• MATERIAL PROVIDED:
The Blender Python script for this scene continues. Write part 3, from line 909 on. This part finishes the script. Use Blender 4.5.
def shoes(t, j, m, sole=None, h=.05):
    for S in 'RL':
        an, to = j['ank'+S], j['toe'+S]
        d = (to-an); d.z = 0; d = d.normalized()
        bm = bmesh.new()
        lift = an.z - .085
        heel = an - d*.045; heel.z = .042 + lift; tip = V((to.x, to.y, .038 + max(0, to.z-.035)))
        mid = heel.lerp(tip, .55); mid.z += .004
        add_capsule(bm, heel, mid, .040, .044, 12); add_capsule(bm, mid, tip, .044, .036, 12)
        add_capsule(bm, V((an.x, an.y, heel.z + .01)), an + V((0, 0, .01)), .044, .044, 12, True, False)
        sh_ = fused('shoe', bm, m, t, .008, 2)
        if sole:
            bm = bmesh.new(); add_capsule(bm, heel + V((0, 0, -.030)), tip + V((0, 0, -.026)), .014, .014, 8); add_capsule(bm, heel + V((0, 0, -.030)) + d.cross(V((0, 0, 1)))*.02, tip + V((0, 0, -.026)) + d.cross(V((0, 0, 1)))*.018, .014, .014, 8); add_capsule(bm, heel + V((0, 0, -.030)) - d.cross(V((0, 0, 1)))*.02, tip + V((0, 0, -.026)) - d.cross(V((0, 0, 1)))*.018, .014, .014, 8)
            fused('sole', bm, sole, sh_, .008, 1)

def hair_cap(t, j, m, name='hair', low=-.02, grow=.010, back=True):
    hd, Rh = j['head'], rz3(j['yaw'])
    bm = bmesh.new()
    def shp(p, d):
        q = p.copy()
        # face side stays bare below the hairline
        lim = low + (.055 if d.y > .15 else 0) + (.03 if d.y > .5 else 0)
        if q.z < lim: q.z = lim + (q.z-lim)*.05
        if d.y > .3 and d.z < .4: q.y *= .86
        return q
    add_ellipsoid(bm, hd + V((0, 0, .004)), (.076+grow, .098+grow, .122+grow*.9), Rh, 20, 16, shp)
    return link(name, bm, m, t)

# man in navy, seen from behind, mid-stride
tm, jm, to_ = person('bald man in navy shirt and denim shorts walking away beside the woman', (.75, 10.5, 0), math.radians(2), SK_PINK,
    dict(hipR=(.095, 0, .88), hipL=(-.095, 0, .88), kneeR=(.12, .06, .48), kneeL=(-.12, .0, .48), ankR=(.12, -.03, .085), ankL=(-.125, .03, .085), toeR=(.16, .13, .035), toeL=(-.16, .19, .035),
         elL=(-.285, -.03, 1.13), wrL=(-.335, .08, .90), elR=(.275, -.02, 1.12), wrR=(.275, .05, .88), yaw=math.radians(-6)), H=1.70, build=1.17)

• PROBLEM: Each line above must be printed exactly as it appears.

• EXPECTED ANSWER:
The Blender Python script for this scene continues. Write part 3, from line 909 on. This part finishes the script. Use Blender 4.5.
def shoes(t, j, m, sole=None, h=.05):
    for S in 'RL':
        an, to = j['ank'+S], j['toe'+S]
        d = (to-an); d.z = 0; d = d.normalized()
        bm = bmesh.new()
        lift = an.z - .085
        heel = an - d*.045; heel.z = .042 + lift; tip = V((to.x, to.y, .038 + max(0, to.z-.035)))
        mid = heel.lerp(tip, .55); mid.z += .004
        add_capsule(bm, heel, mid, .040, .044, 12); add_capsule(bm, mid, tip, .044, .036, 12)
        add_capsule(bm, V((an.x, an.y, heel.z + .01)), an + V((0, 0, .01)), .044, .044, 12, True, False)
        sh_ = fused('shoe', bm, m, t, .008, 2)
        if sole:
            bm = bmesh.new(); add_capsule(bm, heel + V((0, 0, -.030)), tip + V((0, 0, -.026)), .014, .014, 8); add_capsule(bm, heel + V((0, 0, -.030)) + d.cross(V((0, 0, 1)))*.02, tip + V((0, 0, -.026)) + d.cross(V((0, 0, 1)))*.018, .014, .014, 8); add_capsule(bm, heel + V((0, 0, -.030)) - d.cross(V((0, 0, 1)))*.02, tip + V((0, 0, -.026)) - d.cross(V((0, 0, 1)))*.018, .014, .014, 8)
            fused('sole', bm, sole, sh_, .008, 1)

def hair_cap(t, j, m, name='hair', low=-.02, grow=.010, back=True):
    hd, Rh = j['head'], rz3(j['yaw'])
    bm = bmesh.new()
    def shp(p, d):
        q = p.copy()
        # face side stays bare below the hairline
        lim = low + (.055 if d.y > .15 else 0) + (.03 if d.y > .5 else 0)
        if q.z < lim: q.z = lim + (q.z-lim)*.05
        if d.y > .3 and d.z < .4: q.y *= .86
        return q
    add_ellipsoid(bm, hd + V((0, 0, .004)), (.076+grow, .098+grow, .122+grow*.9), Rh, 20, 16, shp)
    return link(name, bm, m, t)

# man in navy, seen from behind, mid-stride
tm, jm, to_ = person('bald man in navy shirt and denim shorts walking away beside the woman', (.75, 10.5, 0), math.radians(2), SK_PINK,
    dict(hipR=(.095, 0, .88), hipL=(-.095, 0, .88), kneeR=(.12, .06, .48), kneeL=(-.12, .0, .48), ankR=(.12, -.03, .085), ankL=(-.125, .03, .085), toeR=(.16, .13, .035), toeL=(-.16, .19, .035),
         elL=(-.285, -.03, 1.13), wrL=(-.335, .08, .90), elR=(.275, -.02, 1.12), wrR=(.275, .05, .88), yaw=math.radians(-6)), H=1.70, build=1.17)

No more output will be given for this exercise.